Measure 26-141 needed 60 percent approval to pass because as a charter amendment it needed more than a simple majority. But only approximately 43 percent of voters, or 11,756, approved it, compared to the 57 percent of voters who cast 15,695 votes against it.

The measure called for the city to be divided into six districts that would be represented by a councilor who lived within each districts' boundaries. Voters would only vote for candidates running for the district in which the voter lived.

The mayor's position would have remain at-large, meaning that anyone who lives in the city could run for the seat and all residents could vote for it.

Former City Councilor Richard Strathern spearheaded the initiative that placed the measure on the Nov. 6 ballot after Gresham's citizen charter review committee failed to recommend it as one of five proposed charter amendments that Gresham residents approved in May.

Strathern argued that citizens would be better represented by councilors who focused only on one district in which they lived. Districting also would ensure that all areas of the city have a representative on the council instead councilors only being from just a few parts of the city. Strathern also contended that districting would make it easier and less expensive for citizens to run for city council, thereby encouraging more candidates to run for the unpaid volunteer positions.

Gresham Mayor Shane Bemis opposed it on the grounds that it would create division among the city, arguing that each city councilor works for the common good of the entire city, not just one slice of it. He also pointed out that Gresham's city council was briefly represented by districts in the 1980s, but voters returned to the previous at-large system when some districts struggled to get anyone to run.

“I think both sides made a case and the public believes that what they have is working,” Bemis said of Tuesday night's election results.

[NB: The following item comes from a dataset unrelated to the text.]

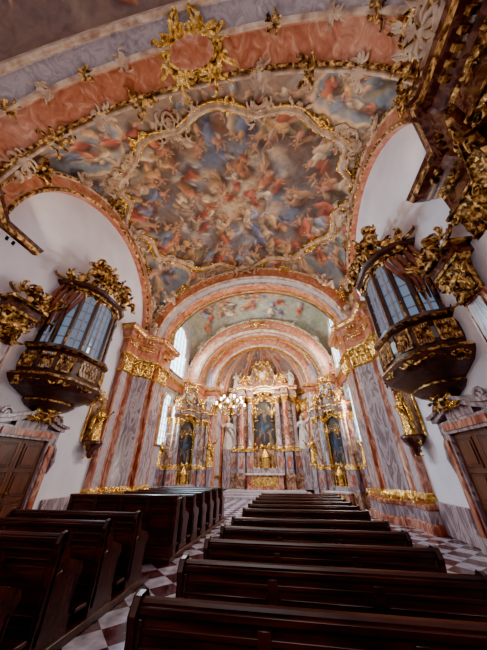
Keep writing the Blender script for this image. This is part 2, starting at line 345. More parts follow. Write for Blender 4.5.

The issue divided the City Council, with five councilors against it and two for it. Those two, John Kilian and Paul Warr-King, worked with districting supporters to gather signatures for the initiative to appear on the ballot.

Warr-King, who ran for a third council term on the same ballot, lost and thinks his alignment with the districting effort could be a factor.

Strathern also ran for a council seat on the same ballot. He finished second with 17 percent of the vote in a four-way race against Council President Karylinn Echols, who is leading in her race for another term.

In a facebook posting, Strathern congratulated Echols for her win and thanked residents who voted for districting."I would like to thank the 10,300+ Gresham Citizens (sic) who voted for district elections and who will prove a strong base of voters for future campaigns to return district elections," he wrote. "We hope to be working with the Rockwood Community (sic) directly fielding a strong slate of candidates for the upcoming elections for both City Council and Mayor. Being the largest populated neighborhood in Gresham and a strong Latino presence it ought to be a strong possibility."

He also added that Austin, Texas, approved creating council districts... after seven attempts.